== Listed entries

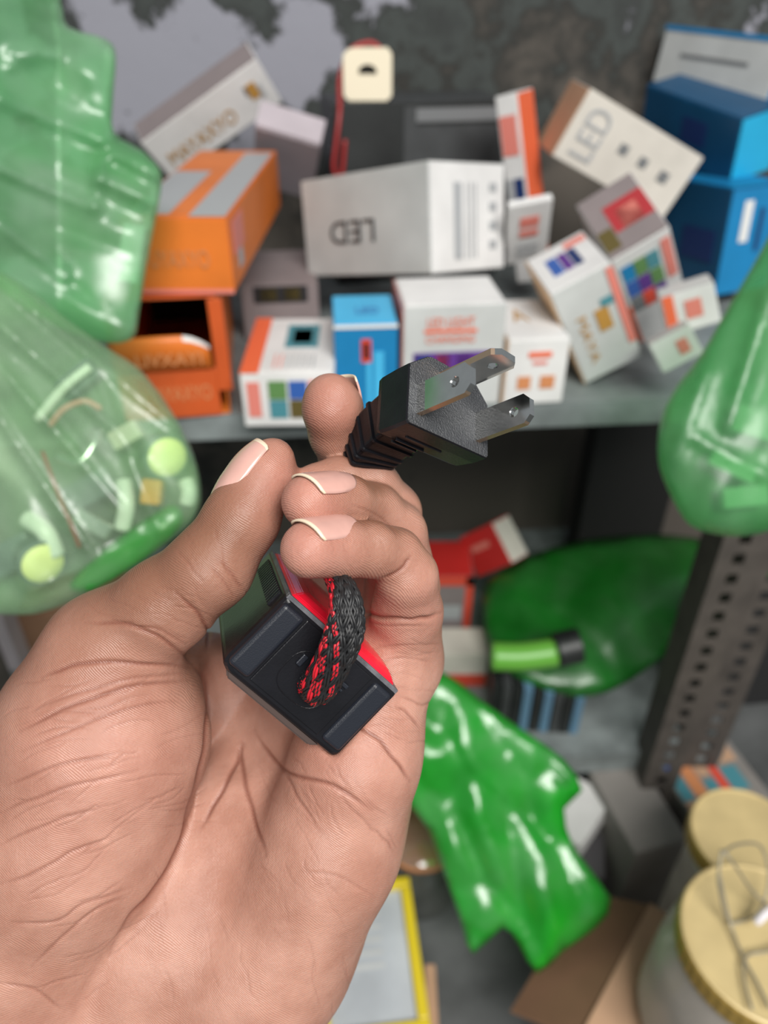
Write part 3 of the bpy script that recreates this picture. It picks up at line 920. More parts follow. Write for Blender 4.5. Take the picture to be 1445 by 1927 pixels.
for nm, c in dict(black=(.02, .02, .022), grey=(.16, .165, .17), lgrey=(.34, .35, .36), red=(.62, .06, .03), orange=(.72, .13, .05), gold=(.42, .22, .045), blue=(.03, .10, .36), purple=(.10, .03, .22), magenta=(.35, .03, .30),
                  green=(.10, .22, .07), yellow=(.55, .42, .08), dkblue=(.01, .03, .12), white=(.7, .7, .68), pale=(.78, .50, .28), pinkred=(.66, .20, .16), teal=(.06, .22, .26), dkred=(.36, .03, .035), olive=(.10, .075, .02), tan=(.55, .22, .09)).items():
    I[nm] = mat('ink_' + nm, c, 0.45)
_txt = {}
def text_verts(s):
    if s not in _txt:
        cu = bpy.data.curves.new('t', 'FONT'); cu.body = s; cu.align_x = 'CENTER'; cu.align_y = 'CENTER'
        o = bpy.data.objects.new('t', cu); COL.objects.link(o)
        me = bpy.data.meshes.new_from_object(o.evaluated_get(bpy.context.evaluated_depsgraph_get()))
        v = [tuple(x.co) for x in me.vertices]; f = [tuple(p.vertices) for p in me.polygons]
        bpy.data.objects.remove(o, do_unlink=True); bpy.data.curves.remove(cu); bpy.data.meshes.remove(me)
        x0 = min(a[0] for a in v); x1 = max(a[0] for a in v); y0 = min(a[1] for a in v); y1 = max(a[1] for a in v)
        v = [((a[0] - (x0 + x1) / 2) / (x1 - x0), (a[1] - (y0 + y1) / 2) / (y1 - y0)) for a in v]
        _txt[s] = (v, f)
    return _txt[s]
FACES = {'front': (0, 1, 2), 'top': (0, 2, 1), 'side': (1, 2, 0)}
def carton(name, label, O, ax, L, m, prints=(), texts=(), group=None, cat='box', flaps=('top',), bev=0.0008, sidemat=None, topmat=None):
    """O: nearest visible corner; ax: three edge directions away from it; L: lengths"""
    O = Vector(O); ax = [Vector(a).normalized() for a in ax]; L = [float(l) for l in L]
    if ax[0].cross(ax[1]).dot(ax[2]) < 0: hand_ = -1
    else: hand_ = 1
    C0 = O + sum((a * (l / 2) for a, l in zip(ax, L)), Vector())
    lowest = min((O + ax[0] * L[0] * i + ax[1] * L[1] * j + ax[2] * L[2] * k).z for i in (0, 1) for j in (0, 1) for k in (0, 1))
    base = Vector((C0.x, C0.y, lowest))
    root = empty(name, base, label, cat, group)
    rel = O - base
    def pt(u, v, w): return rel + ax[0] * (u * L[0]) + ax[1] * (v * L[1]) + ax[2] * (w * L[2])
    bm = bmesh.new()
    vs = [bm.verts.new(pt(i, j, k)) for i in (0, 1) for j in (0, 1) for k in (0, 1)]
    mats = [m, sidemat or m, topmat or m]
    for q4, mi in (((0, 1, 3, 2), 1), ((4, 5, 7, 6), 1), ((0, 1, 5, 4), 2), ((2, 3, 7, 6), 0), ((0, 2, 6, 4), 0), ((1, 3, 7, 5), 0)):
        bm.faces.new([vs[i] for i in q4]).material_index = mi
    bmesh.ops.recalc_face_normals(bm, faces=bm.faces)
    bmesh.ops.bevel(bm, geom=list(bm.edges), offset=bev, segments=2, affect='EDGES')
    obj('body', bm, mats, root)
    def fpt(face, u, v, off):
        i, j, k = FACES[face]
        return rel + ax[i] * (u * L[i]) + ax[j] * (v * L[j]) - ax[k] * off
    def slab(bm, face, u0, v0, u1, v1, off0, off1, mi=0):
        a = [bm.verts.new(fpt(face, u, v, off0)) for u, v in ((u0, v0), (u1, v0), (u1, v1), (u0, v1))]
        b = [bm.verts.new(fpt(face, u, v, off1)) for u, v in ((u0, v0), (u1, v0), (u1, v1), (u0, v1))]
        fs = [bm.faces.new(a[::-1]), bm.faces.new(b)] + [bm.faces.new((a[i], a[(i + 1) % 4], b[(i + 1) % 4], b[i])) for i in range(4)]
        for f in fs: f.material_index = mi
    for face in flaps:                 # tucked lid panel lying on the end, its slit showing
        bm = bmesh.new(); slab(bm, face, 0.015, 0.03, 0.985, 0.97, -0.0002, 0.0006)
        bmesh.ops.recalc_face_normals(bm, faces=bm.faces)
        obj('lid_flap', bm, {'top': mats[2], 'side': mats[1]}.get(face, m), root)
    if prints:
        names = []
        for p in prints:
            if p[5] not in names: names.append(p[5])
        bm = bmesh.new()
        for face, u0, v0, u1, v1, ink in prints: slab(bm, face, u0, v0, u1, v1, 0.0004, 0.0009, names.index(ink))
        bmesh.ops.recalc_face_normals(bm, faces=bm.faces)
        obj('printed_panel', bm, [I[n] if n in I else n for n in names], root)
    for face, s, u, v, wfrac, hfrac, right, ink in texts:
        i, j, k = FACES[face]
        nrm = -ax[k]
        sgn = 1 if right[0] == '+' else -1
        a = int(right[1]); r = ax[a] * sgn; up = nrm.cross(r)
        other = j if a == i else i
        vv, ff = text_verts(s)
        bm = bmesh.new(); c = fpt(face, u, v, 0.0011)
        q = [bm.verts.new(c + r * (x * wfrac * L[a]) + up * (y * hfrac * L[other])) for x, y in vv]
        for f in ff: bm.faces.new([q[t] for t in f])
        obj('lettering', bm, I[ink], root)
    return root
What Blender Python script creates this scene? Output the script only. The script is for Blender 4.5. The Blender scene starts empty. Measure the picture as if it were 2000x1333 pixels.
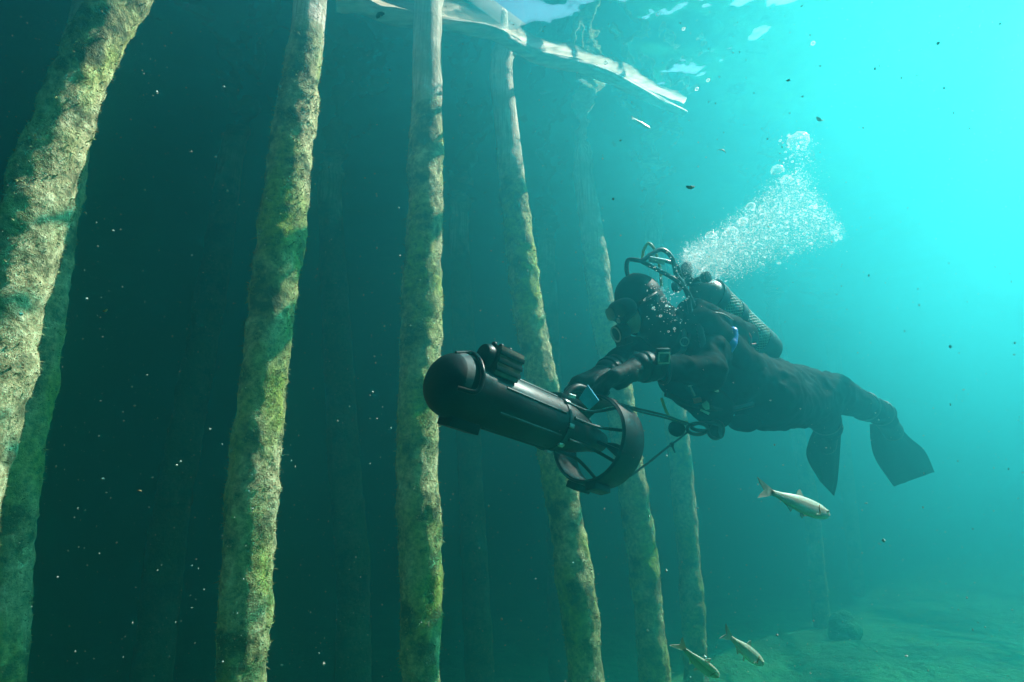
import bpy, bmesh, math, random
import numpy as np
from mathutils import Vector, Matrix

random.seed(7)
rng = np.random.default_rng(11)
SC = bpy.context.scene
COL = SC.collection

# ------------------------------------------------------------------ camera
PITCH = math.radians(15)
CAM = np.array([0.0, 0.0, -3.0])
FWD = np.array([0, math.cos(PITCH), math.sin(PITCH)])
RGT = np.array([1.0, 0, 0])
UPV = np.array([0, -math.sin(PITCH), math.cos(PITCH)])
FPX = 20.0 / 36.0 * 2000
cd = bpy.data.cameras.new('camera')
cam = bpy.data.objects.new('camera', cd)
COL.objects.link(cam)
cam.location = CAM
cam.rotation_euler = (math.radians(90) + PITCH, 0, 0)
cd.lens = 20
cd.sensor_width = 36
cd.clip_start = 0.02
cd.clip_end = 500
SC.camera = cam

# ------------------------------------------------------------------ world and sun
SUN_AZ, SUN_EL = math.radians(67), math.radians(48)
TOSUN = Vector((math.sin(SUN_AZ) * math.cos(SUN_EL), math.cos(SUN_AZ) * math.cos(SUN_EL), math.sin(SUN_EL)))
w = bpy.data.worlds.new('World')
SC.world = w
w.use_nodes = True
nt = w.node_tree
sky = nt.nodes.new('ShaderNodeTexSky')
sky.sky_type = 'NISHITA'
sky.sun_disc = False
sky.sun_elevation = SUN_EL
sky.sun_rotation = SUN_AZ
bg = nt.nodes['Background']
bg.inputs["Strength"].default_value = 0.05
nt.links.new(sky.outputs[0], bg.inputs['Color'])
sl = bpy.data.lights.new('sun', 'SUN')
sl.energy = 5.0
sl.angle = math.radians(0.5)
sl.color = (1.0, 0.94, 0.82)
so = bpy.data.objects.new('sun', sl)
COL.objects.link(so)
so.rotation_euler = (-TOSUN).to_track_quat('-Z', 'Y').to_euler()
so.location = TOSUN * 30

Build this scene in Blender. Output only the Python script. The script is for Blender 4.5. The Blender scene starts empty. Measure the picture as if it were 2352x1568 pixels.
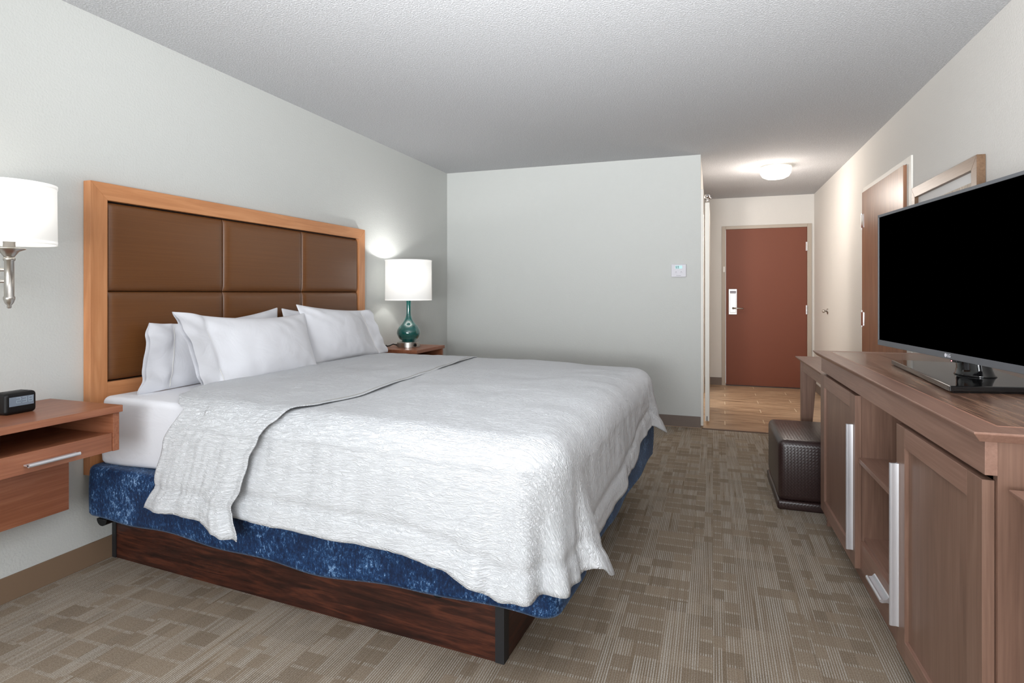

====

* Set exercise *
Lines from the one with "What Blender Python" through the one with "SC.camera = cam" are the only ones to quote. Quote them exactly and leave out pictures.

* Solution *
What Blender Python script creates this scene? Output the script only. The script is for Blender 4.5. The Blender scene starts empty. Measure the picture as if it were 2000x1333 pixels.
import bpy, bmesh, math, random
import numpy as np
from mathutils import Vector, Matrix

random.seed(7)
rng = np.random.default_rng(11)
SC = bpy.context.scene
COL = SC.collection

# ------------------------------------------------------------------ camera
PITCH = math.radians(15)
CAM = np.array([0.0, 0.0, -3.0])
FWD = np.array([0, math.cos(PITCH), math.sin(PITCH)])
RGT = np.array([1.0, 0, 0])
UPV = np.array([0, -math.sin(PITCH), math.cos(PITCH)])
FPX = 20.0 / 36.0 * 2000
cd = bpy.data.cameras.new('camera')
cam = bpy.data.objects.new('camera', cd)
COL.objects.link(cam)
cam.location = CAM
cam.rotation_euler = (math.radians(90) + PITCH, 0, 0)
cd.lens = 20
cd.sensor_width = 36
cd.clip_start = 0.02
cd.clip_end = 500
SC.camera = cam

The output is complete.